State Sen. Michael R. Knapik, D-Westfield, also spoke at the celebration. He noted that by earning college credits and better preparing for college through AP classes, EHS students “are doing your parents a great service.”

“Bricks and mortar projects are great,” Knapik added. “But what happens inside a school is what really excites those of us in government. The academic achievement you’re showing in programs like this truly makes a difference.”

New attorney sought

School leaders are seeking a replacement for attorney James Connors, who is retiring next month as the department’s labor relations negotiator due to health reasons, according to Superintendent Nancy Follansbee. She said a search committee is reviewing applications, and hopes to hire a new negotiator by Nov. 1.

Follansbee said contract talks with members of the Easthampton Education Association are “basically at a standstill” while the city schools await the outcome of a $1.4 million property tax override measure voters will decide Nov. 6. Funds raised through the override will be used to restore teacher positions that have been cut to balance this year’s schools budget.

The department’s contract with school employees expired in 2011.

Meredith Balise, president of the education association, did not return calls and emails from the Gazette last week seeking comment on the status of talks.

Students reps

This year’s student seat on the School Committee is being shared by Easthampton High School seniors Samantha Brand and Bayleigh Murphy. The pair were elected last spring as co-presidents of the EHS Student Council. They decided to share the duty, “instead of running against each other,” Murphy explained.

Murphy attended her first school board meeting Oct. 9. “I already knew (chairman) Peter Gunn from We the People,” she said. Murphy was one of 10 EHS students who competed in last spring’s national We the People civics championship in Washington, D.C. Gunn was a judge at the statewide competition where the EHS team took first place.
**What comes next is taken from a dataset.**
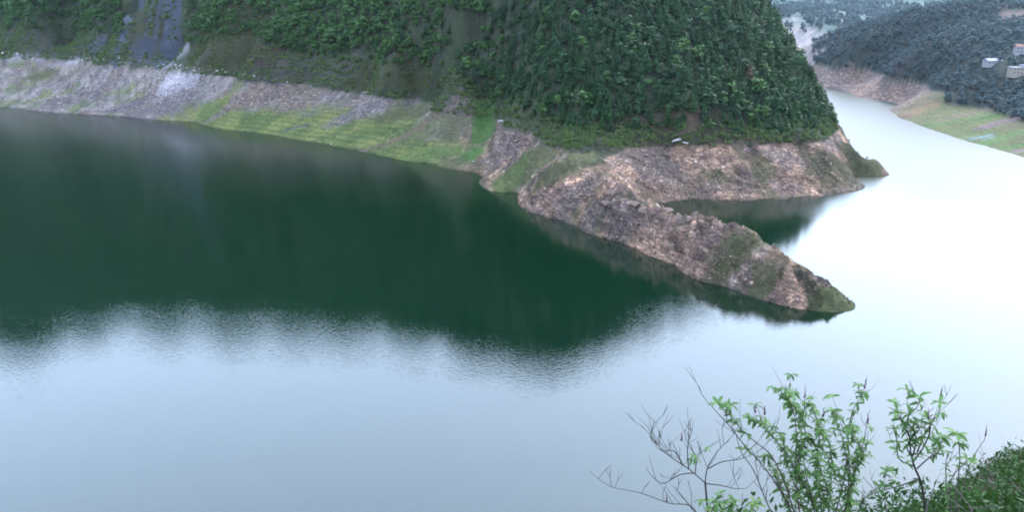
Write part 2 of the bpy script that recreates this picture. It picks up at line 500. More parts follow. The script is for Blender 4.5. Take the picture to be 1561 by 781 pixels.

Both students are members of the National Honors Society and the EHS Key Club. Murphy is also involved with the high school’s model United Nations and the school newspaper. Brand is on the yearbook committee, Easthampton’s “As Schools Match Wits” quiz show team and the Regional Student Advisory Council, a statewide group of students elected by their peers to advise Massachusetts education officials on public school issues.

Watch it pour

A video showing a recent concrete pour at the $39.2 million high school building going up on Williston Avenue is available on Youtube. The visual was posted Oct. 5 by Patrick Brough, president of the Greater Easthampton Chamber of Commerce.

The project remains under budget and on schedule — perhaps even a little ahead of schedule, project managers say. Two years ago, city voters approved an $18 million debt-exclusion property tax override to pay for the new high school. The state is paying 64 percent of the total project costs, or an estimated $24.1 million. Plans are on track to move students into the new building during spring break of 2013. The city’s 51-year-old high school will be demolished once the new building is complete.